- **Do this**: Copy exactly the lines from the start of the data below through the one that carries "cy.caustics_reflective = False", and only those.
>> start Supplied data
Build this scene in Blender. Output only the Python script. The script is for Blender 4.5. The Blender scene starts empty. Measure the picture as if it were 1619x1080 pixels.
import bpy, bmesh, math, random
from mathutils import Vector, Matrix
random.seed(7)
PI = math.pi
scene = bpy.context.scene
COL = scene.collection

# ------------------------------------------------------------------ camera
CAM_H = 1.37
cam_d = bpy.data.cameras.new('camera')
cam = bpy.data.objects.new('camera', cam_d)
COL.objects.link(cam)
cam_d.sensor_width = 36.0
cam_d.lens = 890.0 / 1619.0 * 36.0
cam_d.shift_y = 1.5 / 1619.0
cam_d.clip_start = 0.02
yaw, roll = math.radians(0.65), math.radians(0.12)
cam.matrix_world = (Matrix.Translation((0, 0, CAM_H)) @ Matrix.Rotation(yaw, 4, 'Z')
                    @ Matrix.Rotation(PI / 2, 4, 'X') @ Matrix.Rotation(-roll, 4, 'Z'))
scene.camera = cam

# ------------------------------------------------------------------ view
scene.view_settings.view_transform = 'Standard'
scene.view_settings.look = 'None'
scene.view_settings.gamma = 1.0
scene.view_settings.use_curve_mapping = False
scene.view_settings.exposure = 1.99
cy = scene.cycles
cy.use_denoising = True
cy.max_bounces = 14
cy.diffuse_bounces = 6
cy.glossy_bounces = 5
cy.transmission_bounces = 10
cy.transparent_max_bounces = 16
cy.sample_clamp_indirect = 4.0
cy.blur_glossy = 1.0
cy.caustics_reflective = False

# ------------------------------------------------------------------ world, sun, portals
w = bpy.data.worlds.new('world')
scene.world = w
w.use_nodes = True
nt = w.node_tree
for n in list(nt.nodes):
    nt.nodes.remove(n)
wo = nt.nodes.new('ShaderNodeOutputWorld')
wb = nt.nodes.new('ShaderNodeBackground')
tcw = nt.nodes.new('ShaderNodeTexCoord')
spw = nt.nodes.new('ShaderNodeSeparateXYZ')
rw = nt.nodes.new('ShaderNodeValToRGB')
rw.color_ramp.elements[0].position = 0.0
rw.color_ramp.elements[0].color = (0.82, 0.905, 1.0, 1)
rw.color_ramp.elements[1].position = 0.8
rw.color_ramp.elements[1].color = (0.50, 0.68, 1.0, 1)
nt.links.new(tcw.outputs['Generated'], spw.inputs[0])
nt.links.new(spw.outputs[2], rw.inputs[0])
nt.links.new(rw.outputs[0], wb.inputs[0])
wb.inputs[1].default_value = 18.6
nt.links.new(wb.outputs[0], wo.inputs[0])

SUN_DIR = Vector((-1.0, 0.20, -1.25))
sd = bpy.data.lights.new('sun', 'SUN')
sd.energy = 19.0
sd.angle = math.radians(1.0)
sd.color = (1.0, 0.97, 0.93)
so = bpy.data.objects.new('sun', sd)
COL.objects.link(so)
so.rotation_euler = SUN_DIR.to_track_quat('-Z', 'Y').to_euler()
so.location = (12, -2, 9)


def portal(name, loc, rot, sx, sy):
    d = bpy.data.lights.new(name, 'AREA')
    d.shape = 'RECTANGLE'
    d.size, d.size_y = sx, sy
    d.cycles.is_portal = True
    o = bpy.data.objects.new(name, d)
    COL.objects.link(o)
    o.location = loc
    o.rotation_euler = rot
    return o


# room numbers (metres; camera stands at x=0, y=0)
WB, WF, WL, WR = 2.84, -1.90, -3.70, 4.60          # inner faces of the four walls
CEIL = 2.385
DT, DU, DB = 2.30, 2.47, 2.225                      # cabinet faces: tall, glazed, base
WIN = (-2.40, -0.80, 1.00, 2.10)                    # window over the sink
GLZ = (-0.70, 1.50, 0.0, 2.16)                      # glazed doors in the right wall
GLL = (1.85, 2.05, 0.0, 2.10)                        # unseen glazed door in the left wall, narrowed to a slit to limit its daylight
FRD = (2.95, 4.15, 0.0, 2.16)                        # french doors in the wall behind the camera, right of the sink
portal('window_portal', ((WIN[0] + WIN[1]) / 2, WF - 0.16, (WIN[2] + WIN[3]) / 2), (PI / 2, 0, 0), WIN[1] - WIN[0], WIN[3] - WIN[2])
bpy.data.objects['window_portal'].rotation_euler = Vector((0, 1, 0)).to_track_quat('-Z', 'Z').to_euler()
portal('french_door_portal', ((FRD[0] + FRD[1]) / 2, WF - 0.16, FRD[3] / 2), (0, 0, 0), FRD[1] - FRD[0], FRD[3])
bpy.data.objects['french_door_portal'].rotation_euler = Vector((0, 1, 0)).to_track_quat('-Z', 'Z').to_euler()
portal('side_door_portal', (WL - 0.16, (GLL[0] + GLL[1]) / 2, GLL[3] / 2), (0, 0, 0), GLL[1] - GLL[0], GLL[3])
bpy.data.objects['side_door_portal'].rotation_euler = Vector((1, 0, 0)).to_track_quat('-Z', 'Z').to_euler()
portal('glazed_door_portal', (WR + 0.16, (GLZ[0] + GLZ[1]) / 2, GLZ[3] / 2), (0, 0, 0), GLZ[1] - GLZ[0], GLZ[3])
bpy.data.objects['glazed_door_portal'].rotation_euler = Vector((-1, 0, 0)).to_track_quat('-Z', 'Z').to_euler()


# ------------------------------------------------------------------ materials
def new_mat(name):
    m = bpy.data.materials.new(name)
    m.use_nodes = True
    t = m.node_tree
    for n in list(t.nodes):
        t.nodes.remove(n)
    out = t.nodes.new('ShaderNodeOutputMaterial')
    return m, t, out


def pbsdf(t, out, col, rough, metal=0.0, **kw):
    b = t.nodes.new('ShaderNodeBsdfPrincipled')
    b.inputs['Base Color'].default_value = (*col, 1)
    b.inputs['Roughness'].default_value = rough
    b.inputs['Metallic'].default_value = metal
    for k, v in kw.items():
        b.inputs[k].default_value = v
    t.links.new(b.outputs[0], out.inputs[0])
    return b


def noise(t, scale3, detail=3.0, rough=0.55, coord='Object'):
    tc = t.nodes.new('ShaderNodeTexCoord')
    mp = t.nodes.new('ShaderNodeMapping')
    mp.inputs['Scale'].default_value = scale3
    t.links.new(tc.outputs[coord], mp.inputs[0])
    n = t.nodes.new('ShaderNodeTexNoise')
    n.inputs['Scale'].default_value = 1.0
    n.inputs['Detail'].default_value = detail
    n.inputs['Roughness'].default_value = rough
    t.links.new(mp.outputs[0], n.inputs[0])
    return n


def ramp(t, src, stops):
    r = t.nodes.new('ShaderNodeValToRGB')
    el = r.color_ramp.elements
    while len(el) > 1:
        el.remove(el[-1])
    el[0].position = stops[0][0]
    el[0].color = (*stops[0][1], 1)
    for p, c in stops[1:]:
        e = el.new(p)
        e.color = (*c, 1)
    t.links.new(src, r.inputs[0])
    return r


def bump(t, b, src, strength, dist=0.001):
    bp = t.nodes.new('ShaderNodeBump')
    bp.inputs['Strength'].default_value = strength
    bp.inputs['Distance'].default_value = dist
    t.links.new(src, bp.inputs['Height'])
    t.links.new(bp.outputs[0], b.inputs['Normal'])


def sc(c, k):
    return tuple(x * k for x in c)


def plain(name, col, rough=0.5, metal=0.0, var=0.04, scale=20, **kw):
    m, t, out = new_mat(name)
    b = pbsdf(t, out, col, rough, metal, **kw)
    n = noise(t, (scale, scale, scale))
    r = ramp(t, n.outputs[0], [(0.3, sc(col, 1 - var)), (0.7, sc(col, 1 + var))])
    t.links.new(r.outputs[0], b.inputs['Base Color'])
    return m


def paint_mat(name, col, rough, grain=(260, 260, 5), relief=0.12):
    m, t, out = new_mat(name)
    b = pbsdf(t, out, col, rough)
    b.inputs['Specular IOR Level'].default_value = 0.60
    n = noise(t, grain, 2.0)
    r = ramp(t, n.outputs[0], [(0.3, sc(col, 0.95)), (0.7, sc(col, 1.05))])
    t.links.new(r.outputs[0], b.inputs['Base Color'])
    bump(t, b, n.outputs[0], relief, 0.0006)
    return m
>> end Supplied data
- **Worked solution**:
Build this scene in Blender. Output only the Python script. The script is for Blender 4.5. The Blender scene starts empty. Measure the picture as if it were 1619x1080 pixels.
import bpy, bmesh, math, random
from mathutils import Vector, Matrix
random.seed(7)
PI = math.pi
scene = bpy.context.scene
COL = scene.collection

# ------------------------------------------------------------------ camera
CAM_H = 1.37
cam_d = bpy.data.cameras.new('camera')
cam = bpy.data.objects.new('camera', cam_d)
COL.objects.link(cam)
cam_d.sensor_width = 36.0
cam_d.lens = 890.0 / 1619.0 * 36.0
cam_d.shift_y = 1.5 / 1619.0
cam_d.clip_start = 0.02
yaw, roll = math.radians(0.65), math.radians(0.12)
cam.matrix_world = (Matrix.Translation((0, 0, CAM_H)) @ Matrix.Rotation(yaw, 4, 'Z')
                    @ Matrix.Rotation(PI / 2, 4, 'X') @ Matrix.Rotation(-roll, 4, 'Z'))
scene.camera = cam

# ------------------------------------------------------------------ view
scene.view_settings.view_transform = 'Standard'
scene.view_settings.look = 'None'
scene.view_settings.gamma = 1.0
scene.view_settings.use_curve_mapping = False
scene.view_settings.exposure = 1.99
cy = scene.cycles
cy.use_denoising = True
cy.max_bounces = 14
cy.diffuse_bounces = 6
cy.glossy_bounces = 5
cy.transmission_bounces = 10
cy.transparent_max_bounces = 16
cy.sample_clamp_indirect = 4.0
cy.blur_glossy = 1.0
cy.caustics_reflective = False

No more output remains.